Australia face 'blockbuster' England semi-final after losing to South Africa

By

AFP, Manchester
Australia will play England in a "blockbuster" World Cup semi-final after the holders suffered a dramatic 10-run defeat against South Africa at Old Trafford on Saturday.
David Warner marked his first match against South Africa since a 12-month ball-tampering ban with his third hundred of the World Cup, but it was not enough to prevent Australia suffering their second loss of the 10-team group stage.
Defeat on the penultimate ball meant Australia, who had already qualified for the semi-finals, failed to clinch top spot as India leapfrogged them to take pole position after beating Sri Lanka earlier on Saturday.
"It is a little frustrating. Davey Warner made a magnificent hundred and Alex Carey played a brilliant knock to get us close, but it was not quite good enough," Australia captain Aaron Finch said.
Had Australia won, they would have faced fourth-placed New Zealand in the first semi-final at Old Trafford on Tuesday.
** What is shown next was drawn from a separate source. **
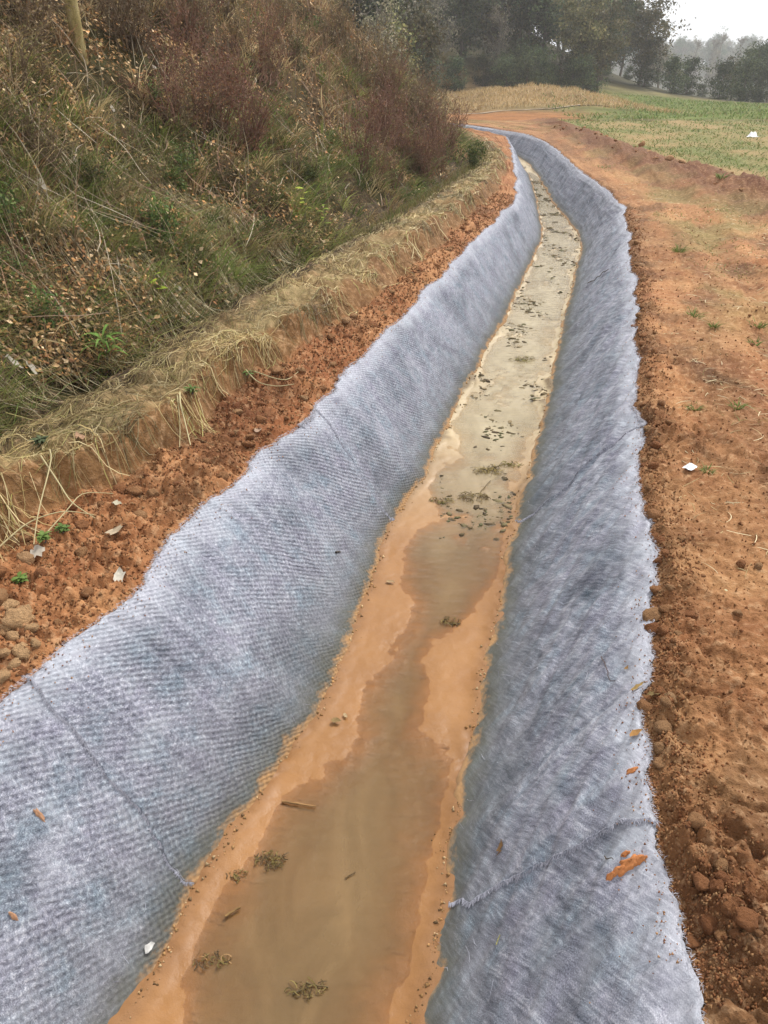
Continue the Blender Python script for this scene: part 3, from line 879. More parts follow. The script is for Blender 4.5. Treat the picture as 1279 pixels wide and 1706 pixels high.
# green and olive grass: hanging tufts low on the slope
def grass_mask(x, y, d):
    return fbm(x * .5 + 2, y * .45, 601, 3) + .55 * np.exp(-((d - .8) / 1.0) ** 2) - .45 * sstep(1.6, 4, d)
def tufts(name, ntuft, per, y0, y1, pal, mask, hlo, hhi, spread, wbase, mat, dmax=11.0, dpow=1.0, downhill=.5, colmix=None):
    x, y, d = slope_pts(ntuft * 4, y0, y1, .9, dmax, 0, dpow)
    kp = mask(x, y, d); x, y, d = x[kp][:ntuft], y[kp][:ntuft], d[kp][:ntuft]
    n = len(x); sc = rng.uniform(.55, 1.35, n) * (1 + .02 * y)
    tc = pick(pal if colmix is None else pal, n, .35)
    if colmix is not None: tc = colmix(x, y, d, tc)
    k = rng.poisson(per, n) + 4; idx = np.repeat(np.arange(n), k); m = len(idx)
    a = rng.uniform(0, 6.28, m); r = spread * sc[idx] * rng.random(m) ** .7
    X_, Y_ = x[idx] + np.cos(a) * r, y[idx] + np.sin(a) * r
    dx, dy = np.cos(a) + downhill * 1.0 + .3 * rng.normal(size=m), np.sin(a) - .2 * downhill + .3 * rng.normal(size=m)
    h = rng.uniform(hlo, hhi, m) * sc[idx]
    blades(name, X_, Y_, hz(X_, Y_), h, (wbase + .00034 * Y_) * rng.uniform(.7, 1.3, m), rng.uniform(.15, .75, m), np.arctan2(dy, dx), rng.uniform(.3, 1.1, m),
           tc[idx] * rng.uniform(.65, 1.3, (m, 1)), mat)
pal = [(.19, .24, .055), (.25, .26, .08), (.14, .19, .05), (.32, .27, .11), (.12, .15, .045), (.20, .18, .07)]
tufts('slope_grass', 2000, 20, 2.2, 24, pal, lambda x, y, d: grass_mask(x, y, d) + .2 * rng.normal(size=len(x)) > .20, .10, .30, .07, .0015, M_BLADE, 5.5, 1.2, .9)
tufts('dry_grass', 1700, 15, 2.2, 32, [(.40, .29, .14), (.50, .39, .20), (.27, .18, .09), (.58, .46, .26), (.20, .13, .07), (.37, .21, .11)],
      lambda x, y, d: fbm(x * .8, y * .8, 613, 3) + .3 * rng.normal(size=len(x)) + .2 * sstep(.5, 3, d) > .05, .10, .34, .06, .0012, M_BLADE, 11.0, 1.0, .4)
# short undergrowth between the tufts
x, y, d = slope_pts(20000, 2.2, 34, .85, 11.0)
n = len(x)
cc = pick([(.28, .19, .09), (.36, .26, .13), (.18, .12, .06), (.19, .17, .06), (.30, .16, .085)], n, .35)
blades('undergrowth', x, y, hz(x, y), rng.uniform(.04, .13, n), (.0012 + .00036 * y) * rng.uniform(.6, 1.3, n), rng.normal(size=n) * .5, rng.uniform(0, 6.28, n), rng.uniform(.0, .9, n), cc, M_BLADE)

# upright dead stalks
x, y, d = slope_pts(2300, 3.0, 34, .8, 11.0, .3)
n = len(x)
cc = pick([(.34, .27, .16), (.42, .36, .24), (.20, .14, .08), (.12, .075, .045), (.24, .15, .09)], n)
blades('dead_stalks', x, y, hz(x, y), rng.uniform(.2, .8, n), (.0012 + .00025 * y) * rng.uniform(.7, 1.2, n), rng.normal(size=n) * .3, rng.uniform(0, 6.28, n),
       rng.uniform(-.1, .35, n), cc, M_STRAW)

# leaf litter
x, y, d = slope_pts(130000, 2.2, 30, .85, 10.0)
kp = fbm(x * .7, y * .7, 617, 3) + .3 * rng.normal(size=len(x)) + .5 * sstep(.8, 3, d) > .12; x, y, d = x[kp], y[kp], d[kp]
n = len(x)
N = unit(np.stack([.65 + rng.normal(size=n) * .5, rng.normal(size=n) * .5, 1 + rng.normal(size=n) * .3], -1))
P = np.stack([x, y, hz(x, y) + .03 + .17 * rng.random(n)], -1)
sz = rng.uniform(.018, .050, n) * (1 + .04 * y)
V, F = leaf_quads(P, N, rand_unit(n), sz, sz * rng.uniform(.4, .75, n), rng.uniform(-.3, .3, n))
cc = pick([(.22, .15, .075), (.25, .19, .10), (.20, .14, .07), (.50, .42, .30), (.30, .21, .115), (.15, .10, .05), (.36, .27, .165), (.25, .14, .075), (.13, .12, .045), (.34, .20, .09)], n, .5) * np.array([1.4, 1.22, 1.02])
mesh_np('leaf_litter', V, F, M_LITTER, cols=rep(cc, 4), smooth=False, kind='stuff')

# tall olive-tan grass at the far nose of the slope
yy = rng.uniform(14, 33, 6500); dd = rng.uniform(0.1, 1, 6500) ** .8 * 5.5
x, y = fT(yy) - dd, yy
n = len(x)
tz = sstep(-.3, .4, fbm(x * .4, y * .25, 621, 3) + .5 * sstep(17, 25, y))[:, None]
cc = pick([(.30, .225, .10), (.24, .185, .075), (.20, .175, .065), (.36, .27, .14)], n) * tz + pick([(.30, .17, .10), (.34, .22, .13), (.20, .12, .07)], n) * (1 - tz)
blades('tall_dry_grass', x, y, hz(x, y), rng.uniform(.2, .75, n), .006 * rng.uniform(.7, 1.4, n), rng.normal(size=n) * .4, rng.uniform(0, 6.28, n),
       rng.uniform(0, .8, n), cc, M_BLADE)

# dry grass round the gully and behind the bank, further off
yy = rng.uniform(9, 36, 9000); q = rng.random(9000)
x = fB1(yy) + (fT(yy) - fB1(yy)) * q - .02; y = yy; n = len(x)
cc = pick([(.26, .20, .085), (.16, .16, .05), (.11, .13, .035), (.20, .15, .07)], n)
blades('gully_grass', x, y, ground_left(x, y, False), rng.uniform(.06, .26, n), .0035 * rng.uniform(.7, 1.4, n), rng.normal(size=n) * .4, rng.uniform(0, 6.28, n),
       rng.uniform(0, .8, n), cc, M_BLADE)

# ---- shrubs: leafless, rust brown; each a thing
def shrub_proto(name, h, nst, leafn, stemc, leafc, spread, leafs=.035, thick=1.0):
    root = empty(name, (0, 0, -50))
    parts = []; tips = []
    for s in range(nst):
        a = rng.uniform(0, 6.28); L = h * rng.uniform(.6, 1.1); sp = spread * rng.uniform(.1, 1)
        k = 6; t = np.linspace(0, 1, k)
        wob = np.cumsum(rng.normal(size=(k, 2)) * .035 * h, 0)
        p = np.stack([np.cos(a) * sp * t ** 1.3 + wob[:, 0] + rng.normal() * .05, np.sin(a) * sp * t ** 1.3 + wob[:, 1] + rng.normal() * .05, L * t], -1)
        parts.append(tube(p, np.linspace(.009, .003, k) * thick * rng.uniform(.6, 1.1), 3))
        for b in range(7):
            i = rng.integers(1, k); o = p[i]
            a2 = rng.uniform(0, 6.28); l2 = L * rng.uniform(.15, .4)
            tt = np.linspace(0, 1, 4)[:, None]
            dirv = np.array([np.cos(a2) * .7, np.sin(a2) * .7, rng.uniform(.2, .9)])
            q2 = o + dirv * l2 * tt + rng.normal(size=(4, 3)) * .02 * tt
            parts.append(tube(q2, np.linspace(.004, .0015, 4) * thick, 3))
            tips.append(q2)
    V, F = join(parts)
    cc = np.array(stemc) * rng.uniform(.7, 1.2, (len(V), 1))
    mesh_np('stems', V, F, M_BARK, cols=cc, parent=root)
    T = np.concatenate(tips)
    P = T[rng.integers(0, len(T), leafn)] + rng.normal(size=(leafn, 3)) * .04
    sz = leafs * rng.uniform(.6, 1.3, leafn)
    V, F = leaf_quads(P, rand_unit(leafn), rand_unit(leafn), sz, sz * .5)
    mesh_np('foliage', V, F, M_LEAF, cols=rep(pick(leafc, leafn), 4), smooth=False, parent=root)
    return root
protos = {}
RED = [(.26, .12, .065), (.20, .09, .05), (.33, .17, .09), (.15, .07, .045), (.24, .16, .08)]
BRN = [(.26, .18, .09), (.19, .13, .065), (.33, .25, .14), (.17, .145, .06)]
GRN = [(.09, .135, .035), (.13, .17, .045), (.07, .11, .032), (.18, .20, .06)]
protos['red'] = [shrub_proto('rust_shrub', 1.1, 15, 420, (.20, .11, .075), RED, .6, .045, 1.5) for _ in range(3)]
protos['brown'] = [shrub_proto('brown_shrub', .9, 15, 420, (.17, .12, .075), BRN, .55, .05, 1.5) for _ in range(3)]
protos['green'] = [shrub_proto('green_shrub', .7, 14, 700, (.09, .07, .04), GRN, .45, .075) for _ in range(2)]
_used = set()
def place(proto, loc, rz, sc, label, cat, group, tilt=(0, 0)):
    if id(proto) not in _used:
        _used.add(id(proto)); o = proto
        o.location = loc; o.rotation_euler = (tilt[0], tilt[1], rz); o.scale = (sc,) * 3
    else:
        o = dup(proto, loc, (tilt[0], tilt[1], rz), sc)
    o['label'] = label; o['category'] = cat
    if group: o['group'] = group
    elif 'group' in o: del o['group']
    return o
def shrub(kind, u, v, sc, label, group):
    """a shrub rooted where the photograph shows its foot"""
    d = ray(u, v); d = d / np.linalg.norm(d)
    t = np.arange(2, 60, .02); P = np.array([0, 0, CAM_H]) + t[:, None] * d
    zz = np.where(P[:, 0] < fT(P[:, 1]), hz(P[:, 0], P[:, 1]), ground_left(P[:, 0], P[:, 1], False))
    k = int(np.argmax(P[:, 2] < zz))
    if k == 0 or (70 < u < 200 and v < 260 and kind != 'green'): return None
    pr = protos[kind][rng.integers(0, len(protos[kind]))]
    return place(pr, (P[k, 0], P[k, 1], zz[k] - .03), rng.uniform(0, 6.28), sc, label, 'shrub', group, (0, .22))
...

But instead they will play resurgent hosts England in the second semi-final at Edgbaston on Thursday.
"It's going to be a blockbuster. It doesn't get much bigger than Australia v England in the World Cup semi-finals," said Finch, whose side beat England by 64 runs in the group stage.
Finch revealed batsman Usman Khawaja, who retired hurt before returning late in the match, could be ruled out for the rest of the tournament.
"It doesn't look ideal for Usman. He will have a scan in the morning," Finch said.
"The whole Australia A team is here if they need to be replaced. I imagine Usman will."
Warner (122) and Alex Carey (85) got Australia to within sight of a stiff target of 326 during a fifth-wicket partnership of 108.
But neither could see their side home to victory after South Africa captain Faf du Plessis made 100 and Rassie van der Dussen a career-best 95 in a total of 325-6.
"What a game. It is always a pleasure to play Australia and it was a nice close game. We wanted to go home with at least a small smile," Du Plessis said.